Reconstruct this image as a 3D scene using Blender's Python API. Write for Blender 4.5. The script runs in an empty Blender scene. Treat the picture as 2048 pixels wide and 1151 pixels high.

┄┄┄┄┄┄

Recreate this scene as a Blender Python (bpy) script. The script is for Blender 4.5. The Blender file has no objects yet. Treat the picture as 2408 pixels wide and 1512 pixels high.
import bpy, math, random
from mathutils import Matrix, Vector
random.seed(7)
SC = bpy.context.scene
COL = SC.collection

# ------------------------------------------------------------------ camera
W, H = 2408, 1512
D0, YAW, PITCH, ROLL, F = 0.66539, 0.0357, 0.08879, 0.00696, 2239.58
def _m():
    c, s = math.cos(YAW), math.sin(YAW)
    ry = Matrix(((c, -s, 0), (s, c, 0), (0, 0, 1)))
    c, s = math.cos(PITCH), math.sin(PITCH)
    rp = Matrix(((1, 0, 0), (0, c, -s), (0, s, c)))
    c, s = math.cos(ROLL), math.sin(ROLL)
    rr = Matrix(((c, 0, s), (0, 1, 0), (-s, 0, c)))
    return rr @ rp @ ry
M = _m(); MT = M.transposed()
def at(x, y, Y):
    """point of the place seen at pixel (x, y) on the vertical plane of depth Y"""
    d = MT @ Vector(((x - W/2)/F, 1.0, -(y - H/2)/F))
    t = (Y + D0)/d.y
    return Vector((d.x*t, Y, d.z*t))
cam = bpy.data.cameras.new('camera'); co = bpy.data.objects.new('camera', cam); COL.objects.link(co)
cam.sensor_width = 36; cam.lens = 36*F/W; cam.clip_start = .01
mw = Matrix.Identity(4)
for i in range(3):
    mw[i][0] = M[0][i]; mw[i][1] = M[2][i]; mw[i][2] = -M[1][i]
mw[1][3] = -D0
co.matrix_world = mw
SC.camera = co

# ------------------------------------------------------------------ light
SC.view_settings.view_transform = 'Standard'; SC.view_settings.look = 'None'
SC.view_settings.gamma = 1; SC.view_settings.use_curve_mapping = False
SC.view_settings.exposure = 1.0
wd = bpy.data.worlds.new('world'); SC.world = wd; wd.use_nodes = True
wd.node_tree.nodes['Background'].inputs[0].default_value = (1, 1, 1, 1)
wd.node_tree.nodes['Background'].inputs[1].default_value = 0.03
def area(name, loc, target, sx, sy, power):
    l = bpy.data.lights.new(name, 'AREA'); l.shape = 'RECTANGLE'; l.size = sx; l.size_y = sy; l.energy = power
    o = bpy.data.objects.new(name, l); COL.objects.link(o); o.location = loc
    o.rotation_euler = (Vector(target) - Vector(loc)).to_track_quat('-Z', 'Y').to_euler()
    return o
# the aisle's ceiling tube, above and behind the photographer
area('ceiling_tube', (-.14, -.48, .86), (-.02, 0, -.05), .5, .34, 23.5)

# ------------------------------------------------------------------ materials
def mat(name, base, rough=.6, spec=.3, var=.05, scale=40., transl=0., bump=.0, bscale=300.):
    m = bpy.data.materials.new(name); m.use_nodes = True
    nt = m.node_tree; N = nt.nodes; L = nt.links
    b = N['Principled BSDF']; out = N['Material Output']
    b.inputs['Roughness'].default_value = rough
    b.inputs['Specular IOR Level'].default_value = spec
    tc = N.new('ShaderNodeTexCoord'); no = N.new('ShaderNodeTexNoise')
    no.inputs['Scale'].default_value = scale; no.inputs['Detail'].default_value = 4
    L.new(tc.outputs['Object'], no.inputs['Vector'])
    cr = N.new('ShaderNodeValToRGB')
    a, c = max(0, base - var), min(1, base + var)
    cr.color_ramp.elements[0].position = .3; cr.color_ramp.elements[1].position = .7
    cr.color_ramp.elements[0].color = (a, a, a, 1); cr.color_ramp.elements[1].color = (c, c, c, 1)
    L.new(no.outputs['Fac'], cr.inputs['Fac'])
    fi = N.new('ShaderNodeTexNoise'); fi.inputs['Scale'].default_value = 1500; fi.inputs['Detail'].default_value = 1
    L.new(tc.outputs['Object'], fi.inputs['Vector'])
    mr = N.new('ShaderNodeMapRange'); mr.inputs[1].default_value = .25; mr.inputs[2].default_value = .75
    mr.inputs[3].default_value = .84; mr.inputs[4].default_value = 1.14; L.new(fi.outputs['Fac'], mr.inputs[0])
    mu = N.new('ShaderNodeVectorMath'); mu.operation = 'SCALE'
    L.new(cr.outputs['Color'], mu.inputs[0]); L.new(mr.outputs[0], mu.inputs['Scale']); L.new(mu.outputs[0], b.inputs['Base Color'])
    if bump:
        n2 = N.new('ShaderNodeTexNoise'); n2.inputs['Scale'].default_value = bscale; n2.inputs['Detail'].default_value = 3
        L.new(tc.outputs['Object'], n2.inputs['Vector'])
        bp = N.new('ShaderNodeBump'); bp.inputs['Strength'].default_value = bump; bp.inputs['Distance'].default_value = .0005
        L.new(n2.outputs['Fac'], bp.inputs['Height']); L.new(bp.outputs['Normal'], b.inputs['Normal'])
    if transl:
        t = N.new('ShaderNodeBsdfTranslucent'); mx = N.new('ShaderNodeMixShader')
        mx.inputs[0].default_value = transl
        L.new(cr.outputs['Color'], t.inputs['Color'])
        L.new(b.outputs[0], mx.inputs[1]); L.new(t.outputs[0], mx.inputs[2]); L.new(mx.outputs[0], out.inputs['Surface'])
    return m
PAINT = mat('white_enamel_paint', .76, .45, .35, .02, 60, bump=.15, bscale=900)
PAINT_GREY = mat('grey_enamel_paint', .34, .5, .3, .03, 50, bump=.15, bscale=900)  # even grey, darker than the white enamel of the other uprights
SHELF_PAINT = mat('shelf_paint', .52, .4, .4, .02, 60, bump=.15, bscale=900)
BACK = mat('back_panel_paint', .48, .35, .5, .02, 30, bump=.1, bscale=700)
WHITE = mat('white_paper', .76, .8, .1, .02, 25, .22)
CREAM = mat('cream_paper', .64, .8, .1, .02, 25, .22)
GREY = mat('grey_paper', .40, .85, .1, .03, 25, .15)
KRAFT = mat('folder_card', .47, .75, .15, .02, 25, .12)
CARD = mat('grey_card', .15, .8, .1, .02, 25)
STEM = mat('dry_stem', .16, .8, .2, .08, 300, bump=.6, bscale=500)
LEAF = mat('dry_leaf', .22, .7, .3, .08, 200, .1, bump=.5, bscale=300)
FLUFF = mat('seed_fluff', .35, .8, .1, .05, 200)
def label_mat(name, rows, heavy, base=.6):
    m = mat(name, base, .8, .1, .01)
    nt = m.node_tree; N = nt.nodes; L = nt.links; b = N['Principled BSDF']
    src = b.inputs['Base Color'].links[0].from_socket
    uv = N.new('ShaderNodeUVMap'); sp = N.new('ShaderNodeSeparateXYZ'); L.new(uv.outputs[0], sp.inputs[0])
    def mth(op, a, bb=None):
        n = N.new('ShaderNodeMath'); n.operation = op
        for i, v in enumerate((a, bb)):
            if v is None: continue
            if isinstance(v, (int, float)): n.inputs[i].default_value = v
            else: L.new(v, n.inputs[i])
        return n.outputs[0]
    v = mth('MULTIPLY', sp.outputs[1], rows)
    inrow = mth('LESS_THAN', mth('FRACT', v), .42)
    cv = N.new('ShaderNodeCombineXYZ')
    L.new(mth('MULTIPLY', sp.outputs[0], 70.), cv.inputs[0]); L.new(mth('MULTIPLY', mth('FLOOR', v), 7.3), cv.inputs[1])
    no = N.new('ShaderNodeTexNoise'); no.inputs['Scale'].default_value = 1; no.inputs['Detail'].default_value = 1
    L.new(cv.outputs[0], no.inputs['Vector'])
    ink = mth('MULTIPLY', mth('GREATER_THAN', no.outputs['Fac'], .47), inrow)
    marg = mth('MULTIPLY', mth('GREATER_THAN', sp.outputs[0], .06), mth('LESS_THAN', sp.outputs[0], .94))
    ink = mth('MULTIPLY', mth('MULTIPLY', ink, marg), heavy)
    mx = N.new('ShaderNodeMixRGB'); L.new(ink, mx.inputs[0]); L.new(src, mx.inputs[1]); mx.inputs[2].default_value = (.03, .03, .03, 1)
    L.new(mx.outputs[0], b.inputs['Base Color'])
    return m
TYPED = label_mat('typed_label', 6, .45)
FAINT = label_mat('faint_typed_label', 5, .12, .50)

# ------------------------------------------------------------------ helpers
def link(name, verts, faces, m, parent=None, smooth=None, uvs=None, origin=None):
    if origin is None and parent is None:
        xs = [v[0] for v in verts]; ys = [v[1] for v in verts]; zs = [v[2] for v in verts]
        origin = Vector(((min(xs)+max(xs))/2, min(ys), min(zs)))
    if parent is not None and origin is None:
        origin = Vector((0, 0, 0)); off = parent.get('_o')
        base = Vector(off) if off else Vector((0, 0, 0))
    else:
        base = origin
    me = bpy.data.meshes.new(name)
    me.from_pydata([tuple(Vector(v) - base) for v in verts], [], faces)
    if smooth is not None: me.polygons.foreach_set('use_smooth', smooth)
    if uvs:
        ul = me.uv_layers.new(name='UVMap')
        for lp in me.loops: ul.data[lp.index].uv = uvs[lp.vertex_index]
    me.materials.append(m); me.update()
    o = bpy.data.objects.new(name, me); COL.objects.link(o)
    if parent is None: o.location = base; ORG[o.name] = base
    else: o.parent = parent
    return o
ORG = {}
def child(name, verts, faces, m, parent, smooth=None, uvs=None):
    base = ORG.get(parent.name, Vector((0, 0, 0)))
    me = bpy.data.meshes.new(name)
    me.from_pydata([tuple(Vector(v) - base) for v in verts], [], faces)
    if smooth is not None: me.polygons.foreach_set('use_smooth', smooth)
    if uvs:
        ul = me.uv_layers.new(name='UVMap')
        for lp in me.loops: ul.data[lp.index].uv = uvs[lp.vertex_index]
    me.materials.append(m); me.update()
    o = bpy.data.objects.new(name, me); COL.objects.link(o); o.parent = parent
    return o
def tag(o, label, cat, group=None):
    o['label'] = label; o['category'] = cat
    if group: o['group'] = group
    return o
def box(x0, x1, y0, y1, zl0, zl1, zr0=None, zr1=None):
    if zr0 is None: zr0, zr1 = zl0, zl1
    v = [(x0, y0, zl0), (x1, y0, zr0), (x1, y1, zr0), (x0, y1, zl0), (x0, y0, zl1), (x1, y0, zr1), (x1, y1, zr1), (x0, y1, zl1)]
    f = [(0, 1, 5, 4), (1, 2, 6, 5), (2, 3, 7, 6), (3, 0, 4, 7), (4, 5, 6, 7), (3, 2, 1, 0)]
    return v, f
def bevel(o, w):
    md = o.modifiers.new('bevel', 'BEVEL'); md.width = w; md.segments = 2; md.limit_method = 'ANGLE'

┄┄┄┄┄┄

Exactly repeat the lines from the line with "Recreate this scene" to the line with "SC.camera = co", including both, and output nothing else.

| WRITTEN RESPONSE |
Recreate this scene as a Blender Python (bpy) script. The script is for Blender 4.5. The Blender file has no objects yet. Treat the picture as 2408 pixels wide and 1512 pixels high.
import bpy, math, random
from mathutils import Matrix, Vector
random.seed(7)
SC = bpy.context.scene
COL = SC.collection

# ------------------------------------------------------------------ camera
W, H = 2408, 1512
D0, YAW, PITCH, ROLL, F = 0.66539, 0.0357, 0.08879, 0.00696, 2239.58
def _m():
    c, s = math.cos(YAW), math.sin(YAW)
    ry = Matrix(((c, -s, 0), (s, c, 0), (0, 0, 1)))
    c, s = math.cos(PITCH), math.sin(PITCH)
    rp = Matrix(((1, 0, 0), (0, c, -s), (0, s, c)))
    c, s = math.cos(ROLL), math.sin(ROLL)
    rr = Matrix(((c, 0, s), (0, 1, 0), (-s, 0, c)))
    return rr @ rp @ ry
M = _m(); MT = M.transposed()
def at(x, y, Y):
    """point of the place seen at pixel (x, y) on the vertical plane of depth Y"""
    d = MT @ Vector(((x - W/2)/F, 1.0, -(y - H/2)/F))
    t = (Y + D0)/d.y
    return Vector((d.x*t, Y, d.z*t))
cam = bpy.data.cameras.new('camera'); co = bpy.data.objects.new('camera', cam); COL.objects.link(co)
cam.sensor_width = 36; cam.lens = 36*F/W; cam.clip_start = .01
mw = Matrix.Identity(4)
for i in range(3):
    mw[i][0] = M[0][i]; mw[i][1] = M[2][i]; mw[i][2] = -M[1][i]
mw[1][3] = -D0
co.matrix_world = mw
SC.camera = co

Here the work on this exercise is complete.